監的哨を後にし再び山道を進む。
道沿いに咲くアザミに蝶がとまっている。
渡り蝶のアサギマダラ。
そう、今日ここに来た目的はこれだ。
この蝶は非常に温厚な性格で、 人間が近づいても手の届くところをふわふわと飛ぶ。
この蝶は鳥などの捕食者から身を守るため体内に毒を貯めている。 そのため逃げる必要が無くなり、警戒心が薄くなったのだろう。
こちらにも一頭いる。
羽に何か文字があるように見えるが?
「神」と書かれている。
実はこの蝶は追跡調査の対象となっていて、 調査員がこのようにマーキングするのだ。
今ではインターネットで情報が共有できるようになり、誰でも調査に参加できるようになった。
だが事情を知らない人が見たら一瞬びっくりすると思う。
なんたって「神」という文字が浮き出ているのだから。
シリアル番号と日付も記載されている。
今日は10月12日なので、 前日に調査員が来て一斉にマーキングしていったのだろう。
この追跡調査は30年以上前から行われているが、 だいたいの行動パターンが判明した現在、 もはや調査というよりも愛好家によるレクリエーションである。
夢見がちな少女が手紙を瓶に入れて海に流すようなものだ。
こちらにも一頭。

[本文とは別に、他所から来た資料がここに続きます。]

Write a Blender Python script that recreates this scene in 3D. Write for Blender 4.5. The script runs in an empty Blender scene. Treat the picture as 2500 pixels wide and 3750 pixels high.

こいつは93番だ。
この蝶たちは本州の山岳地帯で夏に羽化し、 南下の途中でここ神島に立ち寄るのだ。
この島は雨風をかわせる上に食料となる花の蜜も豊富である。 さらに今後の風を読むのにも適している。
この島で風が北東に変わるのを待つ。
そしてその風に乗ってはるか南西諸島を目指すのだ。
山道はまだ続く。
この道沿いにはそこら中にアサギマダラが乱舞している。
目が覚めるような鮮やかなコントラスト。
この島はアゲハ蝶が少なく、邪魔されることなく花の蜜を独占できるのだ。
三頭並んだアサギマダラ。
左の個体はマーキングされている。
暗い山道に陽の光が差し込み、無数のアサギマダラが乱舞する。
まるで夢の情景のように幻想的・・・。
この蝶には変わった習性があり、白いタオルを振り回すと自ら寄ってくるのだ。
こうしてワラワラと集まってくる。
しばらく蝶たちと戯れるが、もうあまり時間が無い。
名残り惜しいがこの場を後にする。
道はようやく下り坂となり、コースが終盤に差し掛かったことを知る。
下り坂の途中に灯台が姿を現わす。
これが有名な神島灯台である。
眼下の暗礁を照らし、伊良湖水道の安全を護っているのだ。
灯台の隣に家があるが、昔の灯台守の宿直場所だろう。
内部を覗くと映画化された潮騒のシーンが飾ってある。
あれはおそらく、ヒロインの「初江」役を演じた山口百恵。
ボートを停泊した漁港が見えてきた。
漁港に近づくと民家が見えてくる。
この島の住民はほとんどが漁民のため、民家は漁港の近くにしかない。
急峻な山肌にぎっしりと建てられた民家。
通路は極めて狭い。
ここにも「潮騒」の解説がある。
「潮騒」はこの島の主な観光資源なのだ。
若い世代は潮騒を知らないかもしれないが、 この島を訪れるにあたり、事前に小説を読んで結びつける必要は無いと思う。
この島の美しい自然や漁村の風情を感じたうえで、 後日、この島を思い出して小説を読むくらいがよいだろう。
この路地を抜けるとゴールだ。
漁港に到着。
八代神社に参るのを忘れていたが、 もう時間が無い。
三島由紀夫も滞在中に毎日お参りした神社だ。
もし彼が見ていたなら、「島を一周したのに八代神社に参らないとな!?」 と、なりそうだ。
八代神社は、いにしえより伝わる神宝を数多く秘蔵し、 神の支配するこの島の中心たる存在である。
急ぎ係留を解き、船を出す。
防波堤に一列に並んだカモメたちに見送られる。
そして船を先導するかのような海鵜。
せっかくだから今日歩いたコースを沖から見てみよう。
この島の西側は見ての通り、断崖絶壁で草木も少ない。
そして南側。 小学校の校舎が見える。
大胆な場所に建てたものだ。
東側に回ると先程の灯台が見える。
そして灯台を背に帰路に就く。
さらば神島。
あの蝶たちはしばらくこの島に留まった後、さらに南を目指す。